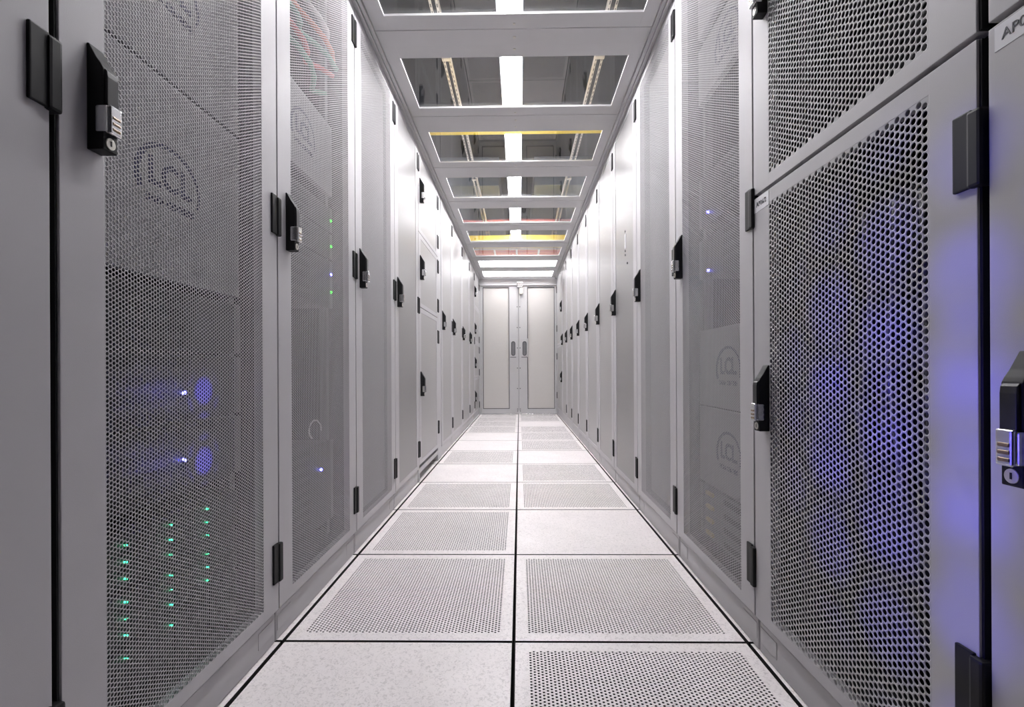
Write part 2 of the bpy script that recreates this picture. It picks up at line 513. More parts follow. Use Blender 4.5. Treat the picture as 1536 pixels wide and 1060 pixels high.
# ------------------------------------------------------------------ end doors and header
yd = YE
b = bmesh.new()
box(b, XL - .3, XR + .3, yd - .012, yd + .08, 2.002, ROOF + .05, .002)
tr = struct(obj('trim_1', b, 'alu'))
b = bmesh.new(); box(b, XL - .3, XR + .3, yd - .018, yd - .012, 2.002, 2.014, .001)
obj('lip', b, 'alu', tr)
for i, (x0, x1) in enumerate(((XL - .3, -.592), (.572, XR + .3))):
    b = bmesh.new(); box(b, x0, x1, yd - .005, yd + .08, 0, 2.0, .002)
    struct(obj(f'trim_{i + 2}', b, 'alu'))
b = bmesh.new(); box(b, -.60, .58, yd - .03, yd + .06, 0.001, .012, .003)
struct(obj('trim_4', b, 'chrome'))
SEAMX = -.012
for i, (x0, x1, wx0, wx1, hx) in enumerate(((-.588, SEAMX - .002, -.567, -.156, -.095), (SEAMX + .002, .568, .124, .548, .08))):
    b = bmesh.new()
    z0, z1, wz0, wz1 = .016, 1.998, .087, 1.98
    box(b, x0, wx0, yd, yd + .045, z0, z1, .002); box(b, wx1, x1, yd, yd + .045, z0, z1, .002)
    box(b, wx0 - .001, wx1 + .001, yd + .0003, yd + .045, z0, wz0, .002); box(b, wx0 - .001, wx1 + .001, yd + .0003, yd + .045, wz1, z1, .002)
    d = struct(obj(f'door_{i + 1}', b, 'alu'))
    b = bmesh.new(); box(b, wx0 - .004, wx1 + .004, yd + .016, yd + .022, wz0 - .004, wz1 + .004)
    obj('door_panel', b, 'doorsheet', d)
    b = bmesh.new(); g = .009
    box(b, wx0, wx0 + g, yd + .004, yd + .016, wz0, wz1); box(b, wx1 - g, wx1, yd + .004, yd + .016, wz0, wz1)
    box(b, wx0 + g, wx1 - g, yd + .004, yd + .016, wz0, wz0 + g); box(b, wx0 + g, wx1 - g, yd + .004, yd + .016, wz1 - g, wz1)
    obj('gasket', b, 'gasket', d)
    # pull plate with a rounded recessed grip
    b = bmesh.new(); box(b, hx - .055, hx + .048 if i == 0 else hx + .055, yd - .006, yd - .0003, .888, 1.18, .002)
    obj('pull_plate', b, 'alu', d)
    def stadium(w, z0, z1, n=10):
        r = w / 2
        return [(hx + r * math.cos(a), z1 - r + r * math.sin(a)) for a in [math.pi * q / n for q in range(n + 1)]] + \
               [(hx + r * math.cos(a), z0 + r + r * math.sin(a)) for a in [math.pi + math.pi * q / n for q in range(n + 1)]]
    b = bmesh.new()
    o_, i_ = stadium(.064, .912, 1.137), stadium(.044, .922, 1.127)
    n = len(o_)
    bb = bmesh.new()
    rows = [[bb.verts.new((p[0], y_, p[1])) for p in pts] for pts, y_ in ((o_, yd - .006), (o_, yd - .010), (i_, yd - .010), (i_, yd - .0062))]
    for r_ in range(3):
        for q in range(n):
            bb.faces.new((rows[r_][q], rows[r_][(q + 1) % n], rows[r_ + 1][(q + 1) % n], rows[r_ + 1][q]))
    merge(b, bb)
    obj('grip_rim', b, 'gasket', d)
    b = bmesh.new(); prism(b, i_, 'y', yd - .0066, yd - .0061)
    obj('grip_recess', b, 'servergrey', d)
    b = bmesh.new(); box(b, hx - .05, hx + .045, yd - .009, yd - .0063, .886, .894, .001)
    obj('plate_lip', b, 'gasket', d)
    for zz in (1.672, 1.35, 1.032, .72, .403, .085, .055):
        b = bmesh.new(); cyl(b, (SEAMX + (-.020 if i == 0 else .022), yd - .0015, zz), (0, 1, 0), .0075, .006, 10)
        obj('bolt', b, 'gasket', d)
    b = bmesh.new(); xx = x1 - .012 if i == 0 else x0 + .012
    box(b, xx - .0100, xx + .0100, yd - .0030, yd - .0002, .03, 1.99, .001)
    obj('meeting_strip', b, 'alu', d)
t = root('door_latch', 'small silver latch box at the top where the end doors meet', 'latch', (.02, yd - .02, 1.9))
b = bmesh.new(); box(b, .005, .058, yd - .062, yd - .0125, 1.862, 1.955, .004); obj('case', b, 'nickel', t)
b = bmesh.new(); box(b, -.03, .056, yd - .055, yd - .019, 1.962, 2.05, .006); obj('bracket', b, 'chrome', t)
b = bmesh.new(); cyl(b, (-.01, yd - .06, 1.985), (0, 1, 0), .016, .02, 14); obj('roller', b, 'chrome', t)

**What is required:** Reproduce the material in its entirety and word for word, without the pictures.

**Task response:**
Write part 2 of the bpy script that recreates this picture. It picks up at line 513. More parts follow. Use Blender 4.5. Treat the picture as 1536 pixels wide and 1060 pixels high.
# ------------------------------------------------------------------ end doors and header
yd = YE
b = bmesh.new()
box(b, XL - .3, XR + .3, yd - .012, yd + .08, 2.002, ROOF + .05, .002)
tr = struct(obj('trim_1', b, 'alu'))
b = bmesh.new(); box(b, XL - .3, XR + .3, yd - .018, yd - .012, 2.002, 2.014, .001)
obj('lip', b, 'alu', tr)
for i, (x0, x1) in enumerate(((XL - .3, -.592), (.572, XR + .3))):
    b = bmesh.new(); box(b, x0, x1, yd - .005, yd + .08, 0, 2.0, .002)
    struct(obj(f'trim_{i + 2}', b, 'alu'))
b = bmesh.new(); box(b, -.60, .58, yd - .03, yd + .06, 0.001, .012, .003)
struct(obj('trim_4', b, 'chrome'))
SEAMX = -.012
for i, (x0, x1, wx0, wx1, hx) in enumerate(((-.588, SEAMX - .002, -.567, -.156, -.095), (SEAMX + .002, .568, .124, .548, .08))):
    b = bmesh.new()
    z0, z1, wz0, wz1 = .016, 1.998, .087, 1.98
    box(b, x0, wx0, yd, yd + .045, z0, z1, .002); box(b, wx1, x1, yd, yd + .045, z0, z1, .002)
    box(b, wx0 - .001, wx1 + .001, yd + .0003, yd + .045, z0, wz0, .002); box(b, wx0 - .001, wx1 + .001, yd + .0003, yd + .045, wz1, z1, .002)
    d = struct(obj(f'door_{i + 1}', b, 'alu'))
    b = bmesh.new(); box(b, wx0 - .004, wx1 + .004, yd + .016, yd + .022, wz0 - .004, wz1 + .004)
    obj('door_panel', b, 'doorsheet', d)
    b = bmesh.new(); g = .009
    box(b, wx0, wx0 + g, yd + .004, yd + .016, wz0, wz1); box(b, wx1 - g, wx1, yd + .004, yd + .016, wz0, wz1)
    box(b, wx0 + g, wx1 - g, yd + .004, yd + .016, wz0, wz0 + g); box(b, wx0 + g, wx1 - g, yd + .004, yd + .016, wz1 - g, wz1)
    obj('gasket', b, 'gasket', d)
    # pull plate with a rounded recessed grip
    b = bmesh.new(); box(b, hx - .055, hx + .048 if i == 0 else hx + .055, yd - .006, yd - .0003, .888, 1.18, .002)
    obj('pull_plate', b, 'alu', d)
    def stadium(w, z0, z1, n=10):
        r = w / 2
        return [(hx + r * math.cos(a), z1 - r + r * math.sin(a)) for a in [math.pi * q / n for q in range(n + 1)]] + \
               [(hx + r * math.cos(a), z0 + r + r * math.sin(a)) for a in [math.pi + math.pi * q / n for q in range(n + 1)]]
    b = bmesh.new()
    o_, i_ = stadium(.064, .912, 1.137), stadium(.044, .922, 1.127)
    n = len(o_)
    bb = bmesh.new()
    rows = [[bb.verts.new((p[0], y_, p[1])) for p in pts] for pts, y_ in ((o_, yd - .006), (o_, yd - .010), (i_, yd - .010), (i_, yd - .0062))]
    for r_ in range(3):
        for q in range(n):
            bb.faces.new((rows[r_][q], rows[r_][(q + 1) % n], rows[r_ + 1][(q + 1) % n], rows[r_ + 1][q]))
    merge(b, bb)
    obj('grip_rim', b, 'gasket', d)
    b = bmesh.new(); prism(b, i_, 'y', yd - .0066, yd - .0061)
    obj('grip_recess', b, 'servergrey', d)
    b = bmesh.new(); box(b, hx - .05, hx + .045, yd - .009, yd - .0063, .886, .894, .001)
    obj('plate_lip', b, 'gasket', d)
    for zz in (1.672, 1.35, 1.032, .72, .403, .085, .055):
        b = bmesh.new(); cyl(b, (SEAMX + (-.020 if i == 0 else .022), yd - .0015, zz), (0, 1, 0), .0075, .006, 10)
        obj('bolt', b, 'gasket', d)
    b = bmesh.new(); xx = x1 - .012 if i == 0 else x0 + .012
    box(b, xx - .0100, xx + .0100, yd - .0030, yd - .0002, .03, 1.99, .001)
    obj('meeting_strip', b, 'alu', d)
t = root('door_latch', 'small silver latch box at the top where the end doors meet', 'latch', (.02, yd - .02, 1.9))
b = bmesh.new(); box(b, .005, .058, yd - .062, yd - .0125, 1.862, 1.955, .004); obj('case', b, 'nickel', t)
b = bmesh.new(); box(b, -.03, .056, yd - .055, yd - .019, 1.962, 2.05, .006); obj('bracket', b, 'chrome', t)
b = bmesh.new(); cyl(b, (-.01, yd - .06, 1.985), (0, 1, 0), .016, .02, 14); obj('roller', b, 'chrome', t)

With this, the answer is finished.